Apart from creating more opportunities for learning in schools another goal of Education For All as stated in 1990 is to promote learning and skills in young people and adults. The type of learning and the specific skills that should be promoted are specifically targeted to the special needs of the target group. Education For All  for young people and adults who are not in formal educational institutions and can take many forms and of different durations and contents. It is mostly informal education and can be in form of seminars, workshops, on line lessons, information through radio, newspapers, or television.
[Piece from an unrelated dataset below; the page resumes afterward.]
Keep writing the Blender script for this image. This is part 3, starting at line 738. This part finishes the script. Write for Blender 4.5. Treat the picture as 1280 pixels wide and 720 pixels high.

This is inexpensive education and can easily be accessed by anybody anywhere.

The low level of development of the SMEs in Zambia in the midst of the call for economic transformation by the national leaders demand that serious attention be given to Education For All. The following conditions have to be met if Education For All program that promotes SMEs development for economic transformation is to be successful.

1. All citizens have to acknowledge and accept the undisputable truth that economic transformation can only be acheived through greater dependency on knowledge, information and skills. This is the foundation of SMEs business of all types.

2. All human beings have in them inexhaustible resources of intelligence, innovation, creativity and enterpreneural abilities which have to be exploited  for economic transformation.

3. Knowledge and skills play an important role in raising prosperity and social well being of individuals, communities and society.

4. Knowledge and skills (human or intellectual capital) of SMEs are the most powerful producers of wealth which can exploit physical capital such as land, labour, and other resources for economic transformation.

5. Serious efforts must be made to generate, share and make available to all citizens knowledge, information and skills which will bring about the much needed economic transformation through SMEs everywhere.

6. Efforts must be made to develop capabilities on the part of SMEs to identify, produce, process, transform, disseminate and use knowledge, skills and information for economic transformation.

7. Available technology and the internet are the drivers of economic transformation and all citizens must strive to be digital technology literate.

8. The world has now entered into an era of life long learning which is aided by digital technology. To acheive economic transformation through SMEs Zambia should be a learning society.